The benchmark S&P/ASX 200 Index was down 45.2 points, or 0.84 per cent, to 5307.7 at the close of the session. Worley alone lost roughly a quarter of its market value and the stock closed 25.9 per cent lower.

The contractor’s admission that this year’s net profit could be as much as 20 per cent below the previous period wiped out stocks across mining and industrial services sector on fears that Worley’s problems are not isolated and could spread.

Monadelphous Group lost 5.3 per cent, Boart Longyear 5.1 per cent, NRW Holdings 4 per cent, and Ausdrill closed just shy of 4 per cent lower.

Meanwhile, the outgoing Fed chairman revealed in his annual speech to economists in Washington on Tuesday night that the central bank could keep rates at or close to zero even if the economy met the Fed’s self-imposed employment target.

It had ascribed a 6.5 per cent jobless threshold to the Fed funds rate, implying that if US unemployment fell beneath 6.5 per cent and inflation was in check, the central bank would consider tapering its bond purchase program.

Mr Bernanke said that the threshold was more a guide than a trigger, and the Fed would have good reason to keep rates suppressed even if the jobs market improved.

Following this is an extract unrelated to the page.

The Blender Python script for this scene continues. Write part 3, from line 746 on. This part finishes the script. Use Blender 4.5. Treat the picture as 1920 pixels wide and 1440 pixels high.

His words pushed the S&P500 futures higher, as well as markets in Asia, on hopes that critical policy support for the sharemarket will last.

CommSec economist Savanth Sebastian deemed the Australian sharemarket to have underperformed its foreign counterparts, including the US.

But the All Ordinaries Accumulation Index, which includes dividends to investors, is just 1.1 per cent away from a record high, rising by 19.3 per cent in 2013.